# taz.de -- Straßenstrich in Dortmund: Die Verdrängung der Huren
       
       > In Dortmund wird kommende Woche entschieden, ob der Straßenstrich
       > geschlossen wird. Die Prostituierten haben Angst vor den dunklen Ecken,
       > die ihnen drohen.
       
 (IMG) Bild: Für manche Mitbürger ein Dorn im Auge: Prostituierte verhandelt mit einem Freier.
       
       Die Huren in Dortmund sollen von den Straßen verschwinden. Am Donnerstag
       will der Stadtrat beschließen, dass der legale Straßenstrich in der
       Ravensberger Straße geschlossen wird. Die ganze Stadt würde dann zum
       Sperrbezirk und die Prostituierten würden den Schutz ihres sicheren
       Arbeitsplatzes verlieren.
       
       Aus Protest gegen die anstehende Entscheidung demonstrierten die
       Sexarbeiterinnen am Donnerstag letzter Woche für die Erhaltung des Strichs.

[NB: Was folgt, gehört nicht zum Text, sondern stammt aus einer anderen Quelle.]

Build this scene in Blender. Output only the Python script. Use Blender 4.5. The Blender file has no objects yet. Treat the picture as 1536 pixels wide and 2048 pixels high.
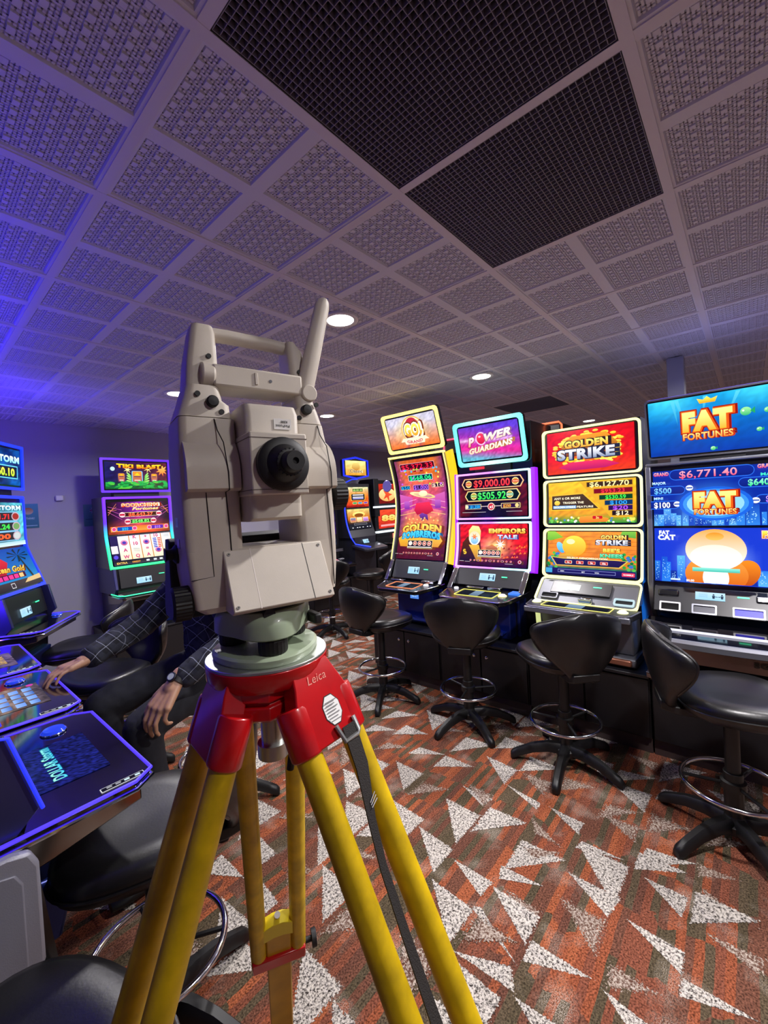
import bpy, bmesh, math, random
from mathutils import Vector, Matrix, geometry
from math import sin, cos, pi, radians as R, sqrt, atan2
S = bpy.context.scene
COL = S.collection
random.seed(7)

# ---------------------------------------------------------------- camera, world, exposure
YAW, PITCH, ROLL, FPX = R(49.11), R(-1.145), R(-3.175), 845.5
CEIL = 2.418
_cy, _sy, _cp, _sp, _cr, _sr = cos(YAW), sin(YAW), cos(PITCH), sin(PITCH), cos(ROLL), sin(ROLL)
_f = Vector((_cp*_sy, _cp*_cy, _sp)); _r0 = Vector((_cy, -_sy, 0)); _u0 = _r0.cross(_f)
_r = _r0*_cr + _u0*_sr; _u = _u0*_cr - _r0*_sr
cam = bpy.data.cameras.new('camera'); camo = bpy.data.objects.new('camera', cam); COL.objects.link(camo)
cam.sensor_fit = 'HORIZONTAL'; cam.sensor_width = 36; cam.lens = FPX/1536*36; cam.clip_start = 0.02
camo.matrix_world = Matrix(((_r.x, _u.x, -_f.x, 0), (_r.y, _u.y, -_f.y, 0), (_r.z, _u.z, -_f.z, 1.5), (0, 0, 0, 1)))
S.camera = camo
S.view_settings.view_transform = 'Standard'; S.view_settings.look = 'None'
S.view_settings.gamma = 1; S.view_settings.use_curve_mapping = False
S.view_settings.exposure = 0.38
wld = bpy.data.worlds.new('world'); S.world = wld; wld.use_nodes = True
wld.node_tree.nodes['Background'].inputs[0].default_value = (0.55, 0.5, 0.7, 1)
wld.node_tree.nodes['Background'].inputs[1].default_value = 0.0

# area lamp builder, used by the room's downlights and the added ones alike
def area(name, loc, rot, size, power, color, shape='DISK', sy=None, spread=pi):
    l = bpy.data.lights.new(name, 'AREA'); l.shape = shape; l.size = size
    if sy: l.size_y = sy
    l.energy = power; l.color = color; l.spread = spread
    o = bpy.data.objects.new(name, l); o.location = loc; o.rotation_euler = rot; COL.objects.link(o); return o

# ---------------------------------------------------------------- helpers
def lin(c):
    if isinstance(c, str):
        c = tuple(int(c[i:i+2], 16)/255 for i in (0, 2, 4))
    return tuple((v/12.92 if v <= .04045 else ((v+.055)/1.055)**2.4) for v in c[:3])

def mat(name, color='808080', rough=.5, metal=0.0, emit=None, es=1.0, spec=.5, coat=0.0, noise=None, bump=None, alpha=None, trans=0):
    m = bpy.data.materials.new(name); m.use_nodes = True
    nt = m.node_tree; b = nt.nodes['Principled BSDF']
    c = lin(color)
    b.inputs['Base Color'].default_value = (*c, 1); b.inputs['Roughness'].default_value = rough
    b.inputs['Metallic'].default_value = metal; b.inputs['Specular IOR Level'].default_value = spec
    b.inputs['Coat Weight'].default_value = coat; b.inputs['Coat Roughness'].default_value = .08
    b.inputs['Transmission Weight'].default_value = trans
    if emit:
        b.inputs['Emission Color'].default_value = (*lin(emit), 1); b.inputs['Emission Strength'].default_value = es
    tc = None
    if noise or bump:
        tc = nt.nodes.new('ShaderNodeTexCoord')
    if noise:      # (scale, amount) mottles the colour
        n = nt.nodes.new('ShaderNodeTexNoise'); n.inputs['Scale'].default_value = noise[0]; n.inputs['Detail'].default_value = 6
        nt.links.new(tc.outputs['Object'], n.inputs['Vector'])
        r = nt.nodes.new('ShaderNodeMapRange'); r.inputs[1].default_value = .3; r.inputs[2].default_value = .7
        r.inputs[3].default_value = 1-noise[1]; r.inputs[4].default_value = 1+noise[1]*.4
        nt.links.new(n.outputs[0], r.inputs[0])
        h = nt.nodes.new('ShaderNodeVectorMath'); h.operation = 'SCALE'; h.inputs[0].default_value = c
        nt.links.new(r.outputs[0], h.inputs['Scale']); nt.links.new(h.outputs[0], b.inputs['Base Color'])
    if bump:       # (scale, strength)
        n = nt.nodes.new('ShaderNodeTexNoise'); n.inputs['Scale'].default_value = bump[0]; n.inputs['Detail'].default_value = 4
        nt.links.new(tc.outputs['Object'], n.inputs['Vector'])
        bp = nt.nodes.new('ShaderNodeBump'); bp.inputs['Strength'].default_value = bump[1]; bp.inputs['Distance'].default_value = .002
        nt.links.new(n.outputs[0], bp.inputs['Height']); nt.links.new(bp.outputs[0], b.inputs['Normal'])
    return m

def tag(o, label=None, cat=None, group=None, kind=None):
    if label: o['label'] = label
    if cat: o['category'] = cat
    if group: o['group'] = group
    if kind: o['kind'] = kind
    return o

def thing(name, label, cat, loc=(0, 0, 0), rz=0.0, group=None):
    o = bpy.data.objects.new(name, None); o.empty_display_size = .05
    o.location = loc; o.rotation_euler = (0, 0, rz); COL.objects.link(o)
    return tag(o, label, cat, group)

def copy_tree(o, parent=None):
    c = o.copy(); COL.objects.link(c)
    if parent: c.parent = parent
    for ch in o.children: copy_tree(ch, c)
    return c

def V(*a): return Vector(a)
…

       "Sie wollen nicht kampflos aufgeben", sagt Elke Rehpöhler von der Kontakt-
       und Beratungsstelle Kober.
       
       Achtzig Demonstrantinnen und Demonstranten, unter ihnen auch Unterstützer
       der Prostituierten, marschierten von der Ravensberger Straße zum Rathaus.
       Die meisten mit Sonnenbrille und Perücke, um ihre Anonymität zu wahren.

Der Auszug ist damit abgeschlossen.